Sydney, March 4, 2026, 18:15 AEDT — After-hours
- Santos closed at A$7.25, down 0.4%, sidestepping the sharper near-2% drop in the ASX 200.
- A filing locked in FX rates for the US$0.103 final dividend set for March 25, while a director reported buying shares on-market.
- Oil’s war-fueled volatility remains in focus for traders moving into Thursday’s session.
Santos Ltd dipped 0.4% by Wednesday’s close, slipping as the Australian market broadly retreated amid renewed inflation and war concerns.
The relative calm itself caught notice. Santos is behaving like a crude proxy once more, despite a mostly red tape this day.

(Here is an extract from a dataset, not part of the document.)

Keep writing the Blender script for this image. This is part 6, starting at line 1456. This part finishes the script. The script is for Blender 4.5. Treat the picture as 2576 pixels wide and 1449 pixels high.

Oil climbed roughly 1% Wednesday, with traders on alert as the U.S.-Israeli conflict involving Iran tightened supplies and ratcheted up shipping concerns in the Middle East. “Right now, geopolitics has clearly overtaken the usual price drivers,” said Phillip Nova’s Priyanka Sachdeva, senior market analyst. 1
Santos ranks among Australia’s largest integrated oil and gas companies, leveraging both LNG exports and domestic gas sales. That mix means earnings swing hard with shifts in commodity prices—quick capital often follows when oil prices shift. 2
Santos shares wrapped up the session at A$7.25, swinging from a low of A$7.13 to as high as A$7.40. Roughly 14.6 million shares traded hands, exchange figures show. The S&P/ASX 200 ended the day off 1.9%. 3
Santos on Tuesday updated its final dividend notice, highlighting the FX rates it’s using to convert the US-dollar payout for shareholders paid in other currencies. The company’s final dividend for 2025 was set at US$0.103 per share, payable March 25. Using an AUD/USD rate of 0.71009245, Santos calculated the Australian-dollar equivalent at A$0.14505154 per share. The dividend’s record date was Feb. 24, with shares going ex-dividend on Feb. 23 — the cutoff for eligibility. 4
Non-executive director Vanessa Ann Guthrie picked up 5,500 Santos shares on the market at an average price of A$6.84 apiece, according to a director’s interest notice. That takes her indirect stake to 44,688 shares. 5
The filings probably won’t affect immediate production or guidance, but they do highlight how Santos often reacts to the smallest developments when broader market signals are murky. Dividends paid in U.S. dollars mean that shifts in the FX rate can alter the actual payout for many investors.
But it works both ways. Should oil prices retreat, or if concerns about demand take hold, energy stocks can give up ground fast. Santos has already swung sharply over the past few sessions.
Crude overnight sets the tone for Thursday. After that, investors eye Santos’ March 25 dividend payment as the next event on the calendar.